L’échec de la commission mixte paritaire sur le projet de loi budgétaire était prévisible et attendu. D’une part en effet, les propositions des uns et des autres, par trop différentes, n’ouvraient guère la porte aux compromis et consensus qui seraient, nous dit-on, l’alpha et l’oméga, l’ADN de la seule « méthode Lecornu » – oubliant que tout choix suppose un compromis entre les attentes initiales et la réalité de ce que l’on peut obtenir, quoi qu’en pensent les tenants du « tout, tout de suite ». Mais d’autre part, et c’est sans doute largement aussi important que les divergences idéologiques, deux partis jouaient là leur image à quelques mois des rares élections où ils font encore recette : le Parti Socialiste et la Droite Républicaine. Le premier, fort des avantages obtenus lors des débats sur le projet de loi de financement de la sécurité sociale – dont, bien sûr, la suspension de la réforme des retraites, mais aussi l’augmentation de la CSG sur les revenus du capital -, croit tenir en main la survie du gouvernement Lecornu par la menace de la censure si ce dernier n’accède pas à ses demandes. Les voir satisfaites lui permet de retrouver une place politique en s’affranchissant de la tutelle de La France Insoumise et en court-circuitant une forte concurrence sociale-démocrate qui s’installe entre lui et Renaissance. Le second, LR, estime avoir déjà beaucoup cédé à la gauche lors du vote du PLFSS, avec comme conséquence une fracture interne – certains de ses parlementaires votant le texte contre l’avis de leur groupe – et de très nombreuses critiques d’un électorat dont il aura bien besoin dans trois mois. Ainsi, lorsque le PS réclamait de nouvelles taxes – surtaxe sur certaines entreprises, taxe portant sur les holdings – LR s’y est refusé, conduisant à l’échec de la CMP.
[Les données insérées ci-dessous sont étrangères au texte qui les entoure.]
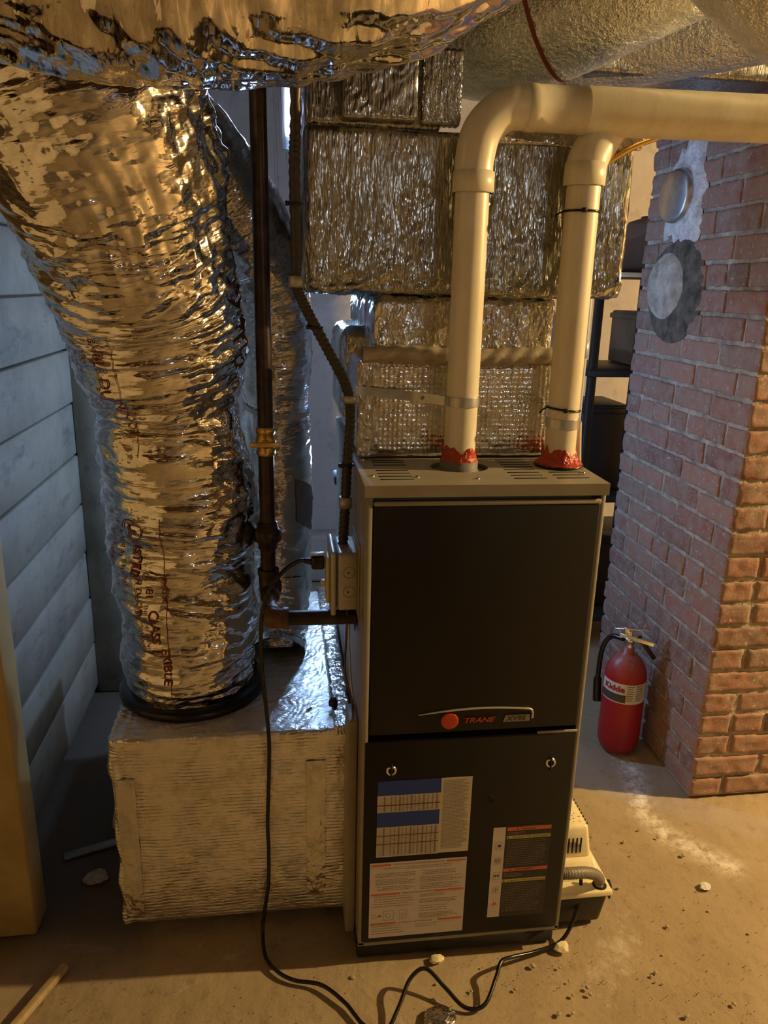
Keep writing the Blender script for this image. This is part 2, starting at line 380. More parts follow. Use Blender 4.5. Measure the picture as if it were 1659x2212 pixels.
# floor: fine grid with shallow swells
xs = np.linspace(-2.4, 4.0, 320); ys = np.linspace(-3.6, 2.4, 300); X, Y = np.meshgrid(xs, ys, indexing='ij')
pp = np.stack([X, Y, X*0], -1); Z = .0035*vn(pp*3, 4)+.0018*vn(pp*9, 5)+.001*vn(pp*28, 6)-.004
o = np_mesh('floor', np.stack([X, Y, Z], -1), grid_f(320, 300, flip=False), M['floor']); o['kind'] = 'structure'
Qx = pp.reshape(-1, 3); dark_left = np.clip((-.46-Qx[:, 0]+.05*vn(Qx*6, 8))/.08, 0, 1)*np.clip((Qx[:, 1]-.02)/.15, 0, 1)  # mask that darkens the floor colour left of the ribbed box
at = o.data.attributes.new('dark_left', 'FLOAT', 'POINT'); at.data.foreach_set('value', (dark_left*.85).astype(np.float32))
cl = np.array([(.91, .69), (.905, .62), (.885, .53), (.845, .42), (.88, .31), (.93, .25), (.98, .19)]); Q = pp.reshape(-1, 3)[:, :2]; dm = np.full(len(Q), 9.)
for a_, b_ in zip(cl[:-1], cl[1:]):
    t_ = np.clip(((Q-a_)@(b_-a_))/((b_-a_)@(b_-a_)), 0, 1); dm = np.minimum(dm, np.linalg.norm(Q-a_-t_[:, None]*(b_-a_), axis=1))
at = o.data.attributes.new('crust', 'FLOAT', 'POINT'); at.data.foreach_set('value', np.exp(-(dm/.032)**2).astype(np.float32))
mb = sheet(-2.4, 4.0, -3.6, 2.4, CEIL, CEIL+.03); struct('ceiling', mb, M['joist'])
for i in range(15):
    x = -2.2+i*.42
    struct('trim_%d' % (i+1), MB().box(x, x+.045, -3.55, 2.3, CEIL-.11, CEIL), M['joist'])
# left partition of horizontal painted boards, x = -0.80
mb = MB(); z = .03; i = 0
while z < CEIL-.1:
    t = .166; mb.box(-.835, -.80+.002*math.sin(i*2.3), .12, 2.36, z, min(z+t-.006, CEIL-.02), .003, 1); z += t; i += 1
struct('wall_left', mb, M['boards'])
struct('wall_left_backing', MB().box(-.85, -.818, .12, 2.36, 0, CEIL), M['joist'])
struct('wall_back', MB().box(-.9, 4.0, 2.32, 2.42, 0, CEIL).box(-.8, 4.0, 2.20, 2.32, 0, .24, .02, 2), M['parge'])
struct('wall_right', sheet(3.95, 4.05, -3.6, 2.4, 0, CEIL), M['roomwall'])
struct('wall_front', sheet(-2.4, 4.0, -3.68, -3.6, 0, CEIL), M['roomwall'])
struct('wall_far_left', sheet(-1.68, -1.6, -3.6, 2.4, 0, CEIL), M['creamwall'])
struct('trim_20', MB().box(-.80, -.695, 1.22, 1.27, 0, CEIL, .003, 1), M['boards'])
o = MB().box(-.86, -.70, .15, .23, 0, CEIL, .006, 2).build('wooden_post', M['yellowpost'])
tag(o, 'yellowed painted wooden post at the left end of the board wall', 'post')
o = MB().box(-.775, -.745, .235, .262, 0, CEIL, .003, 1).build('trim_21', M['boards']); o['kind'] = 'structure'
a = Vector((-.615, .055, 0)); b_ = Vector((-.735, -.20, 0)); d = (b_-a).normalized(); nrm = Vector((-d.y, d.x, 0))
mb = MB(); Mx = Matrix((d, nrm, Vector((0, 0, 1)))).transposed().to_4x4(); Mx.translation = a
mb.box(0, .55, -.009, .009, -.002, .014, .004, 2, Mx); o = mb.build('wood_strip', M['wood'])
tag(o, 'thin pale wood strip lying on the floor at the lower left corner', 'wood strip')

# ------------------------------------------------------------------ brick chimney
CX0, CX1, CY0, CY1 = 1.01, 1.66, .46, 1.15
ch = thing('brick_chimney', (1.33, .8, 0), 'square red brick chimney with two round flue covers at the right', 'chimney')
MB().box(CX0+.0035, CX1-.01, CY0+.0035, CY1-.01, 0, CEIL).build('mortar', M['mortar'], ch)
rs = np.random.RandomState(3); V = []; Fq = []; tint = []; n0 = 0
def brick(o, ua, va, L, H, D, nrm_):
    """one brick face slab: origin o, along ua (L), up va (H), out nrm (D)"""
    global n0
    def ed(Lx, n): a = .0011/Lx; b = .0032/Lx; return np.concatenate([[0, a, b], np.linspace(b, 1-b, n+2)[1:-1], [1-b, 1-a, 1]])
    tu, tv = ed(L, max(3, int(L/.010))), ed(H, 6); nu, nv = len(tu), len(tv)
    U_, W_ = np.meshgrid(tu, tv, indexing='ij')
    e = np.minimum(np.minimum(U_, 1-U_)*L, np.minimum(W_, 1-W_)*H); dep = D*np.clip(e/.0032, 0, 1)**.4
    P = o+U_[..., None]*ua*L+W_[..., None]*va*H
    nz = vn(P*45+7, 2)*.0028+vn(P*120, 5)*.0012
    P = P+nrm_*(dep+nz*(e > .0005)-.006*(e < .0005))[..., None]+(vn(P*60, 9)*.0018)[..., None]*va+(vn(P*50, 19)*.0022)[..., None]*ua
    V.append(P.reshape(-1, 3)); flip = np.dot(np.cross(ua, va), nrm_) < 0
    Fq.append(grid_f(nu, nv, n0, flip=flip)); tint.append(np.full(nu*nv, rs.rand())); n0 += nu*nv
course = .0675; up_ = np.array([0, 0, 1.]); c = 0; z = .004
while z < CEIL-.02:
    H = course-.0095; hdr = (c % 6 == 3)
    y = CY1 - (0 if c % 2 else .1); Lb = .1 if hdr else .205
    y = CY1+(.0 if c % 2 else .1)
    while y > CY0+.01:
        a_, b_ = max(CY0, y-Lb+.009), min(CY1, y)
        if a_ < CY0+.03: a_ = CY0-.001
        if b_-a_ > .02:
            j = rs.normal()*.0012
            brick(np.array([CX0+.007+j, a_, z+rs.normal()*.0008]), np.array([0, 1., 0]), up_, b_-a_, H, .0075+rs.rand()*.002, np.array([-1., 0, 0]))
        y -= Lb
        if y < CY0+.05: break
    x = CX0 - (.1 if c % 2 == 0 else 0)
    while x < CX1-.01:
        a_, b_ = max(CX0, x), min(CX1, x+Lb-.009)
        if b_-a_ > .02:
            j = rs.normal()*.0012
            brick(np.array([a_-(.001 if a_ <= CX0 else 0), CY0+.007+j, z+rs.normal()*.0008]), np.array([1., 0, 0]), up_, b_-a_, H, .0075+rs.rand()*.002, np.array([0, -1., 0]))
        x += Lb
    z += course; c += 1
o = np_mesh('bricks', np.concatenate(V), np.concatenate(Fq), M['brick'], ch)
at = o.data.attributes.new('tint', 'FLOAT', 'POINT'); at.data.foreach_set('value', np.concatenate(tint).astype(np.float32))
def blob(cy, cz, ry, rz, th, seed, rough_=.18, x=CX0, n=72, rings=12):
    mb = MB(); V = []; 
    for i in range(rings+1):
        t = i/rings
        for k_ in range(n):
            a_ = 2*math.pi*k_/n; w_ = 1+rough_*(float(vn(np.array([math.cos(a_)*1.7+.37, math.sin(a_)*1.7+.41, seed+.5]), seed))+.5*float(vn(np.array([math.cos(a_)*5+.37, math.sin(a_)*5+.41, seed+.5]), seed+1)))
            rr = t*w_; h = th*(1-t**6)+.0025*float(vn(np.array([rr*math.cos(a_)*5, rr*math.sin(a_)*5, seed+1]), 3))*(1-t)
            V.append((x-h, cy+ry*rr*math.cos(a_), cz+rz*rr*math.sin(a_)))
    Fc = [(i*n+k_, i*n+(k_+1) % n, (i+1)*n+(k_+1) % n, (i+1)*n+k_) for i in range(rings) for k_ in range(n)]
    return mb.add(V, Fc)
o = blob(.92, 1.69, .115, .155, .012, 5, .45).build('plaster_patch', M['plaster'], ch); tag(o, 'cracked white plaster')
o = MB().lathe([(0, -.026), (.066, -.026), (.072, -.022), (.074, -.01), (.074, 0)], (CX0, .945, 1.67), 48, 'x').build('flue_cover', M['galv'], ch); tag(o, 'small shiny metal cover, upper of the two')
for v_ in o.data.vertices: v_.co.y = .95+(v_.co.y-.945)*1.18; v_.co.x -= .004
o = blob(.92, 1.41, .165, .150, .011, 8, .05).build('soot_ring', M['soot'], ch)
o = blob(.965, 1.42, .119, .103, .026, 12, .03).build('flue_cover', M['flue_cement'], ch); tag(o, 'large grey cement cover, lower of the two')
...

Que faire ? Reprendre la navette entre les deux chambres pour voter le budget 2026 avant le 31 décembre ? Las, sans usage de l’article 49-3, ou sans réelles concessions de part et d’autre, peu crédibles pour les questions d’image évoquées, ladite navette peut durer, rendant impossible de tenir les délais. Il faudra donc reprendre la procédure budgétaire au début de l’année 2026, et en attendant, pour éviter un « shutdown » à la française, voter une « loi spéciale » qui permet d’appliquer, tant que le nouveau budget n’est pas voté, la loi budgétaire en vigueur pour l’exercice précédent, et donc de percevoir les impôts identiques, de régler les services tels que votés et même – indispensable dans la France de 2026 – d’emprunter.
Dans une tribune publiée dans le Figaro, deux remarquables connaisseurs de nos institutions, Jean-Pierre Camby et Jean-Éric Schoettl, s’interrogent sur la constitutionnalité de cette procédure, utilisée deux fois sous la Ve République, la première lorsque le Conseil constitutionnel retoqua le projet de loi budgétaire pour 1980 pour un motif de procédure, la seconde après la chute du gouvernement Barnier – autrement dit, dans les deux cas, face à une impossibilité matérielle de vote du texte dans les délais, et non la seule hypothèse de son rejet. Mais leur avis autorisé est que ni le Conseil d’État lors de l’examen préalable du projet de loi spéciale, ni le Conseil constitutionnel si le texte lui était soumis, ne seraient très pointilleux dans leur contrôle, au regard de la manière dont l’opinion considère le débat actuel.
Nos deux auteurs posent aussi à très juste titre la question de l’absence de recours à la procédure constitutionnellement prévue pour résoudre un tel conflit, l’adoption par ordonnance du projet de loi budgétaire (art. 47). C’est, après le refus d’utiliser l’article 49-3, le second élément de cette rationalisation du parlementarisme mise en œuvre dans la Constitution de 1958 pour lutter contre la dérive vers le régime d’assemblée qu’écarte le gouvernement Lecornu. Est-ce alors, sous la direction du sourcilleux Normand, le retour du parlementarisme ? Doit-on s’en féliciter hautement comme le font certains ? Certes, il est toujours préférable de voir le Parlement être un espace de débats et non une simple chambre d’enregistrement. Mais encore faut-il avoir à l’esprit que le parlementarisme rationnalisé n’est pas la caricature que l’on en fait trop souvent ; et se demander quelles peuvent être, derrière la façade nécessairement démocratiquement vertueuse, les attentes partisanes.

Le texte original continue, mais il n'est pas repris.